▶ [What is required] Please transcribe the data below exactly. Leave the pictures out.

▶ [Source material]

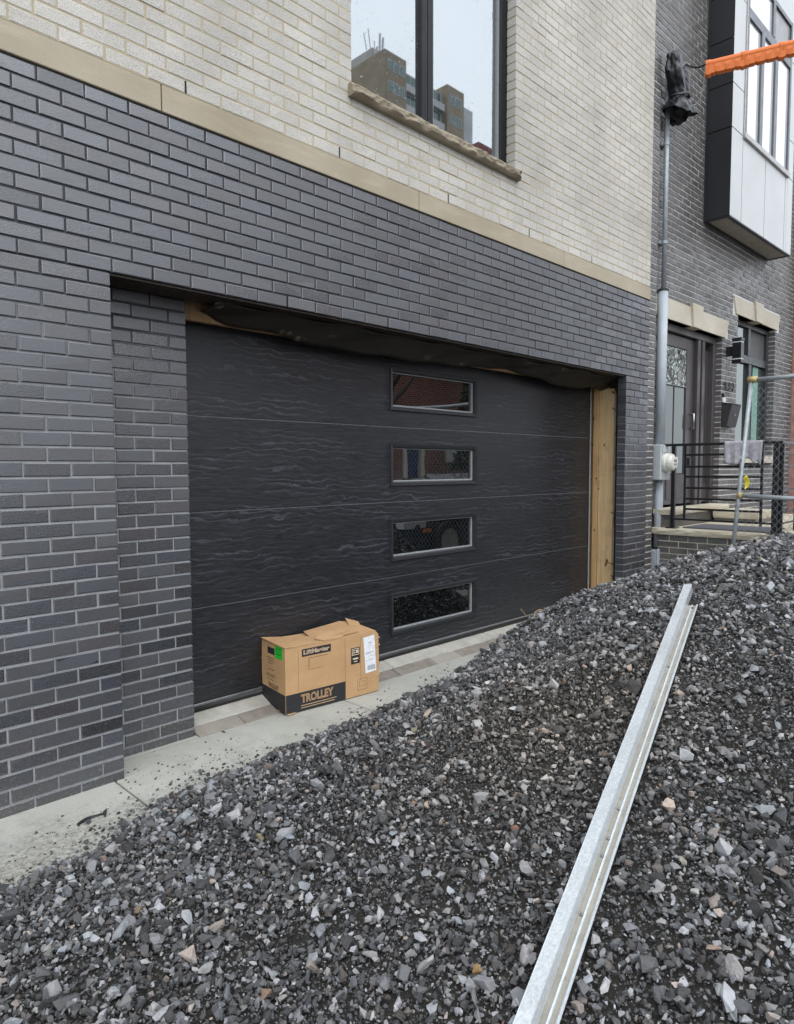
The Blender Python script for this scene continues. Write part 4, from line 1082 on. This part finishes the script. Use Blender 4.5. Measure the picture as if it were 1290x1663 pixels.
# top flaps, lifted and torn
def flap(pts, name, t=.004):
    mb = MB(); n = len(pts)
    mb.loft([[p for p in pts], [(p[0], p[1], p[2]+t) for p in pts]]); return mb.build(name, KRAFT2, bx_)
flap([(-.014, -.003, H+.003), (.02, -.004, H-.004), (.30, .0, H-.008), (.33, .13, H-.006), (.18, .20, H+.002), (-.008, .285, H+.012)], 'top_flap', .003)
flap([(.31, .002, H-.006), (.70, .002, H-.004), (.70, .27, H+.010), (.60, .285, H+.026), (.50, .28, H+.018), (.30, .27, H+.004), (.26, .12, H-.002)], 'top_flap', .003)
flap([(.25, .05, H+.004), (.285, -.004, H-.004), (.42, .0, H-.003), (.45, .012, H+.004), (.58, .03, H+.002), (.585, .11, H+.012), (.32, .12, H+.014)], 'torn_flap', .006)
flap([(.60, .15, H+.004), (.66, .10, H+.002), (.70, .20, H+.024), (.64, .27, H+.045)], 'torn_flap', .003)
for (xx, zz) in ((L, .1), (L, .17), (L, .30), (L, .35)):
    flap([(L-.02, -.003, zz), (L+.012, -.002, zz+.012), (L+.006, .05, zz+.02), (L-.01, .05, zz)], 'torn_edge', .003)
flap([(.012, -.02, -.002), (-.006, .10, .004), (.05, .12, .004), (.07, -.006, -.002)], 'bottom_flap', .004)

# ================================================================== GALVANISED TRACK ON THE HEAP
T0 = Vector(TRK0); T1 = Vector(TRK1)
ax = (T1-T0).normalized(); sdx = ax.cross(Vector((0, 0, 1))).normalized(); upx = sdx.cross(ax).normalized()
tr = thing('steel_track', 'long galvanised steel track lying across the dark gravel heap', 'steel track', T0)
def zinc():
    m = NB('galvanised_sheet', .38); p = m.pos(); m.p('Metallic', .6)
    v = m.n('ShaderNodeTexVoronoi', 1, {'feature': 'F1'}, Vector=p, Scale=160)
    n = m.noise(p, 5, 4, .6)
    sc_ = m.t.nodes.new('ShaderNodeSeparateColor'); m.set(sc_.inputs[0], v)
    c = m.mix(sc_.outputs[0], (.58, .62, .64), (.72, .75, .765)); scr = m.noise(m.mapping(p, rot=(0, 0, R(-14)), scale=(3, 220, 220)), 1.0, 4, .7)
    c = m.mix(m.math('MULTIPLY', m.ramp(scr, [(.5, 0.0), (.7, 1.0)]), .35), c, (.30, .31, .31))
    c = m.mix(m.math('MULTIPLY', m.ramp(m.noise(p, 12, 5, .7), [(.5, 0.0), (.7, 1.0)]), .15), c, (.33, .32, .29))
    m.base(c); m.p('Roughness', m.maprange(n, .3, .7, .33, .5)); return m.m
def dusty():
    m = NB('dusty_zinc', .75); p = m.pos(); m.p('Metallic', .15)
    n = m.noise(p, 18, 5, .7)
    c = m.mix(m.ramp(n, [(.3, 0.0), (.7, 1.0)]), (.21, .195, .165), (.31, .29, .245))
    c = m.mix(m.ramp(m.noise(p, 110, 3, .6), [(.66, 0.0), (.7, 1.0)]), c, (.06, .055, .05)); m.base(c); return m.m
ZN_, DU_ = zinc(), dusty()
LT = (T1-T0).length
def strip(name, prof, a, b, mat, bev=0):
    rings = [[ax*s_ + sdx*px_ + upx*pz_ for (px_, pz_) in prof] for s_ in np.linspace(a, b, 9)]
    return MB().loft(rings).build(name, mat, tr)
t_ = .0025
WT = .078
strip('upper_flange', [(-WT*.5, .050), (-WT*.5+.034, .054), (-WT*.5+.034, .054-t_), (-WT*.5, .050-t_)], 0, LT, ZN_)
strip('flange_lip', [(-WT*.5-t_, .050), (-WT*.5, .050), (-WT*.5, .034), (-WT*.5-t_, .034)], 0, LT, ZN_)
strip('track_web', [(-WT*.5+.032, .0), (-WT*.5+.0345, .0), (-WT*.5+.0345, .0535-t_), (-WT*.5+.032, .0535-t_)], 0, LT, ZN_)
strip('track_base', [(-WT*.5+.0347, .002), (WT*.5-.011, .002), (WT*.5-.011, -.0005), (-WT*.5+.0347, -.0005)], 0, LT-.13, DU_)
strip('track_bead', [(-WT*.5+.048, .0022), (-WT*.5+.050, .005), (-WT*.5+.053, .005), (-WT*.5+.055, .0022)], 0, LT-.13, ZN_)
strip('track_lip', [(WT*.5-.0108, .0022), (WT*.5-.006, .010), (WT*.5+.001, .012), (WT*.5+.001, .009), (WT*.5-.006, .007), (WT*.5-.0108, -.0005)], 0, LT-.13, ZN_)
def rivet(s_, x_, r_, nm, mat):
    c_ = ax*s_ + sdx*x_
    MB().tube([c_+upx*.001, c_+upx*.006, c_+upx*.008], [r_, r_, r_*.5], 10).build(nm, mat, tr)
steel_d = simple('dull_bolt', (.2, .2, .2), .4, .8)
for s_ in (.62, .83, .90, 1.03, 1.9): rivet(s_, .006, .005, 'bolt_head', steel_d)
rivet(LT-.16, WT*.5-.02, .005, 'bolt_hole', simple('weep_shadow', (.012,)*3, .9))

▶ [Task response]
The Blender Python script for this scene continues. Write part 4, from line 1082 on. This part finishes the script. Use Blender 4.5. Measure the picture as if it were 1290x1663 pixels.
# top flaps, lifted and torn
def flap(pts, name, t=.004):
    mb = MB(); n = len(pts)
    mb.loft([[p for p in pts], [(p[0], p[1], p[2]+t) for p in pts]]); return mb.build(name, KRAFT2, bx_)
flap([(-.014, -.003, H+.003), (.02, -.004, H-.004), (.30, .0, H-.008), (.33, .13, H-.006), (.18, .20, H+.002), (-.008, .285, H+.012)], 'top_flap', .003)
flap([(.31, .002, H-.006), (.70, .002, H-.004), (.70, .27, H+.010), (.60, .285, H+.026), (.50, .28, H+.018), (.30, .27, H+.004), (.26, .12, H-.002)], 'top_flap', .003)
flap([(.25, .05, H+.004), (.285, -.004, H-.004), (.42, .0, H-.003), (.45, .012, H+.004), (.58, .03, H+.002), (.585, .11, H+.012), (.32, .12, H+.014)], 'torn_flap', .006)
flap([(.60, .15, H+.004), (.66, .10, H+.002), (.70, .20, H+.024), (.64, .27, H+.045)], 'torn_flap', .003)
for (xx, zz) in ((L, .1), (L, .17), (L, .30), (L, .35)):
    flap([(L-.02, -.003, zz), (L+.012, -.002, zz+.012), (L+.006, .05, zz+.02), (L-.01, .05, zz)], 'torn_edge', .003)
flap([(.012, -.02, -.002), (-.006, .10, .004), (.05, .12, .004), (.07, -.006, -.002)], 'bottom_flap', .004)

# ================================================================== GALVANISED TRACK ON THE HEAP
T0 = Vector(TRK0); T1 = Vector(TRK1)
ax = (T1-T0).normalized(); sdx = ax.cross(Vector((0, 0, 1))).normalized(); upx = sdx.cross(ax).normalized()
tr = thing('steel_track', 'long galvanised steel track lying across the dark gravel heap', 'steel track', T0)
def zinc():
    m = NB('galvanised_sheet', .38); p = m.pos(); m.p('Metallic', .6)
    v = m.n('ShaderNodeTexVoronoi', 1, {'feature': 'F1'}, Vector=p, Scale=160)
    n = m.noise(p, 5, 4, .6)
    sc_ = m.t.nodes.new('ShaderNodeSeparateColor'); m.set(sc_.inputs[0], v)
    c = m.mix(sc_.outputs[0], (.58, .62, .64), (.72, .75, .765)); scr = m.noise(m.mapping(p, rot=(0, 0, R(-14)), scale=(3, 220, 220)), 1.0, 4, .7)
    c = m.mix(m.math('MULTIPLY', m.ramp(scr, [(.5, 0.0), (.7, 1.0)]), .35), c, (.30, .31, .31))
    c = m.mix(m.math('MULTIPLY', m.ramp(m.noise(p, 12, 5, .7), [(.5, 0.0), (.7, 1.0)]), .15), c, (.33, .32, .29))
    m.base(c); m.p('Roughness', m.maprange(n, .3, .7, .33, .5)); return m.m
def dusty():
    m = NB('dusty_zinc', .75); p = m.pos(); m.p('Metallic', .15)
    n = m.noise(p, 18, 5, .7)
    c = m.mix(m.ramp(n, [(.3, 0.0), (.7, 1.0)]), (.21, .195, .165), (.31, .29, .245))
    c = m.mix(m.ramp(m.noise(p, 110, 3, .6), [(.66, 0.0), (.7, 1.0)]), c, (.06, .055, .05)); m.base(c); return m.m
ZN_, DU_ = zinc(), dusty()
LT = (T1-T0).length
def strip(name, prof, a, b, mat, bev=0):
    rings = [[ax*s_ + sdx*px_ + upx*pz_ for (px_, pz_) in prof] for s_ in np.linspace(a, b, 9)]
    return MB().loft(rings).build(name, mat, tr)
t_ = .0025
WT = .078
strip('upper_flange', [(-WT*.5, .050), (-WT*.5+.034, .054), (-WT*.5+.034, .054-t_), (-WT*.5, .050-t_)], 0, LT, ZN_)
strip('flange_lip', [(-WT*.5-t_, .050), (-WT*.5, .050), (-WT*.5, .034), (-WT*.5-t_, .034)], 0, LT, ZN_)
strip('track_web', [(-WT*.5+.032, .0), (-WT*.5+.0345, .0), (-WT*.5+.0345, .0535-t_), (-WT*.5+.032, .0535-t_)], 0, LT, ZN_)
strip('track_base', [(-WT*.5+.0347, .002), (WT*.5-.011, .002), (WT*.5-.011, -.0005), (-WT*.5+.0347, -.0005)], 0, LT-.13, DU_)
strip('track_bead', [(-WT*.5+.048, .0022), (-WT*.5+.050, .005), (-WT*.5+.053, .005), (-WT*.5+.055, .0022)], 0, LT-.13, ZN_)
strip('track_lip', [(WT*.5-.0108, .0022), (WT*.5-.006, .010), (WT*.5+.001, .012), (WT*.5+.001, .009), (WT*.5-.006, .007), (WT*.5-.0108, -.0005)], 0, LT-.13, ZN_)
def rivet(s_, x_, r_, nm, mat):
    c_ = ax*s_ + sdx*x_
    MB().tube([c_+upx*.001, c_+upx*.006, c_+upx*.008], [r_, r_, r_*.5], 10).build(nm, mat, tr)
steel_d = simple('dull_bolt', (.2, .2, .2), .4, .8)
for s_ in (.62, .83, .90, 1.03, 1.9): rivet(s_, .006, .005, 'bolt_head', steel_d)
rivet(LT-.16, WT*.5-.02, .005, 'bolt_hole', simple('weep_shadow', (.012,)*3, .9))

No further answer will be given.